■ GIVEN MATERIAL ■
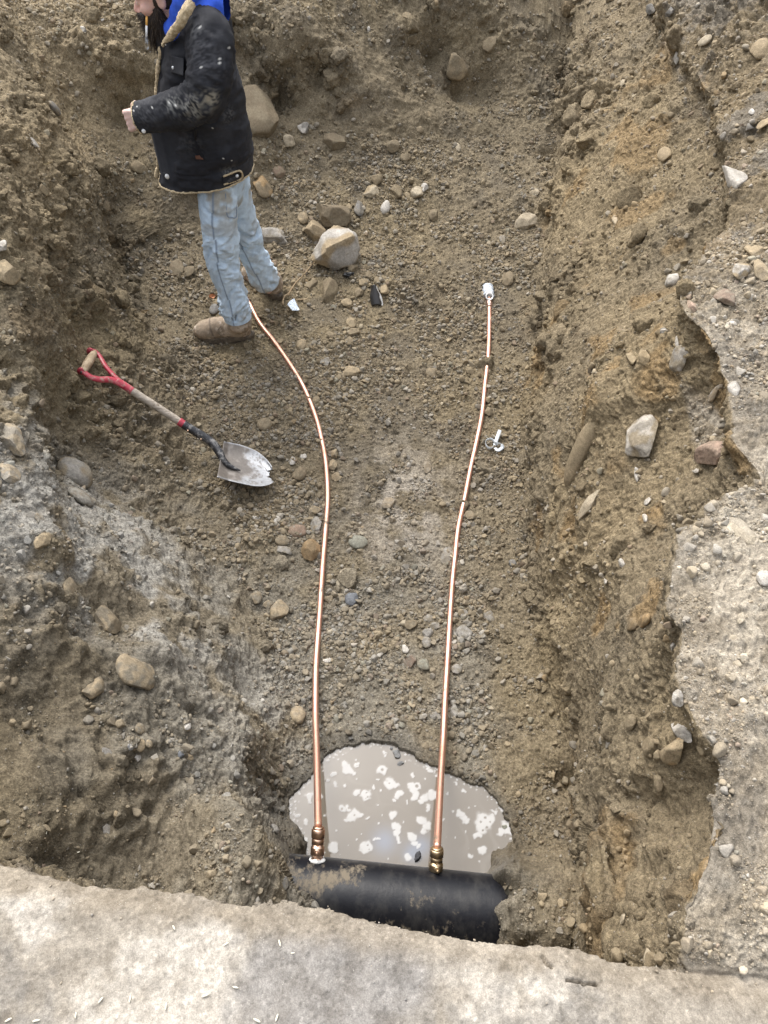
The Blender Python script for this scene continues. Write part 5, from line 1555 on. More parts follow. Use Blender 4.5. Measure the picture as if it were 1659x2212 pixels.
# ---- head frame
a_h = math.radians(13)
fH = np.array((-math.cos(a_h), -.06, -math.sin(a_h))); fH /= np.linalg.norm(fH)
sH = np.array((0, -1.0, 0)); sH -= fH * (sH @ fH); sH /= np.linalg.norm(sH)
uH = np.cross(sH, fH); uH = uH if uH[2] > 0 else -uH
AX = np.stack([fH, sH, uH])
nose = m_(291, 22)
HC = nose - fH * .116 + uH * .022
def hd(f, s, u): return HC + fH * f + sH * s + uH * u

# ---- joints
shL, elL, wrL = m_(452, 66, -.16), m_(446, 216, -.27), m_(321, 252, -.265)
shR, elR, wrR = m_(452, 62, .19), m_(452, 205, .27), m_(432, 320, .22)
hipC = m_(470, 392); hipL, hipR = m_(472, 405, -.06), m_(490, 398, .07)
knL, anL = m_(480, 560, -.09), m_(514, 694, -.09)
knR, anR = m_(534, 518, .15), m_(578, 617, .245)
chest = m_(437, 130); neckb = m_(424, 38)

bf = Field((-1.6, 2.75, .12), (-.3, 3.95, 2.2), .0055)
bf.cone(neckb, hd(-.03, 0, -.05), .062, .058, .03)
bf.cone(hipC, chest, .085, .11, .04).cone(chest, neckb, .10, .06, .05)
bf.cone(shL + (0, .03, -.03), shR + (0, -.03, -.03), .05, .05, .05)
bf.cone(hipL, hipR, .055, .055, .03)
for sh_, el, wr in ((shL, elL, wrL), (shR, elR, wrR)):
    bf.cone(sh_, el, .04, .036, .03).cone(el, wr, .036, .028, .02)
for hp, kn, an in ((hipL, knL, anL), (hipR, knR, anR)):
    bf.cone(hp, kn, .05, .042, .02).cone(kn, an, .042, .026, .02)
# feet inside the boots
bf.cone(anL, anL + (0, 0, -.03), .026, .022, .02)
toeR = np.array((-.05, .13, 0.0))
bf.cone(anR, anR + (0, .01, -.03), .026, .022, .02)
# head
bf.ell(hd(-.012, 0, .035), AX, (.100, .078, .098), .02)
bf.ell(hd(.035, 0, -.05), AX, (.060, .056, .075), .03)
bf.ell(hd(.066, 0, -.098), AX, (.026, .030, .022), .02)
bf.ell(hd(.076, 0, .028), AX, (.020, .052, .016), .015)            # brow
for s_ in (-1, 1):
    bf.ell(hd(.055, s_ * .048, -.018), AX, (.026, .022, .022), .015)   # cheekbones
    bf.ell(hd(.092, s_ * .031, .006), AX, (.017, .017, .012), .008, True)  # eye sockets
    bf.ell(hd(.079, s_ * .031, .006), AX, (.0125, .0125, .0125), .004)
    bf.ell(hd(-.012, s_ * .078, -.002), AX, (.018, .008, .028), .006)  # ears
    bf.ell(hd(-.008, s_ * .088, -.006), AX, (.010, .006, .018), .004, True)
    bf.ell(hd(.094, s_ * .012, -.029), AX, (.012, .010, .009), .006)   # nostril wings
bf.cone(hd(.084, 0, .016), hd(.106, 0, -.022), .009, .0125, .008)
bf.ell(hd(.084, 0, -.056), AX, (.016, .026, .008), .006)
bf.ell(hd(.081, 0, -.070), AX, (.015, .023, .009), .006)
bf.ell(hd(.098, 0, -.063), AX, (.012, .02, .0018), .003, True)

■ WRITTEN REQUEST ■
Copy nothing but the lines from the top of the data down to the line containing "def hd(f, s, u): return", and leave the pictures out.

■ TASK RESULT ■
The Blender Python script for this scene continues. Write part 5, from line 1555 on. More parts follow. Use Blender 4.5. Measure the picture as if it were 1659x2212 pixels.
# ---- head frame
a_h = math.radians(13)
fH = np.array((-math.cos(a_h), -.06, -math.sin(a_h))); fH /= np.linalg.norm(fH)
sH = np.array((0, -1.0, 0)); sH -= fH * (sH @ fH); sH /= np.linalg.norm(sH)
uH = np.cross(sH, fH); uH = uH if uH[2] > 0 else -uH
AX = np.stack([fH, sH, uH])
nose = m_(291, 22)
HC = nose - fH * .116 + uH * .022
def hd(f, s, u): return HC + fH * f + sH * s + uH * u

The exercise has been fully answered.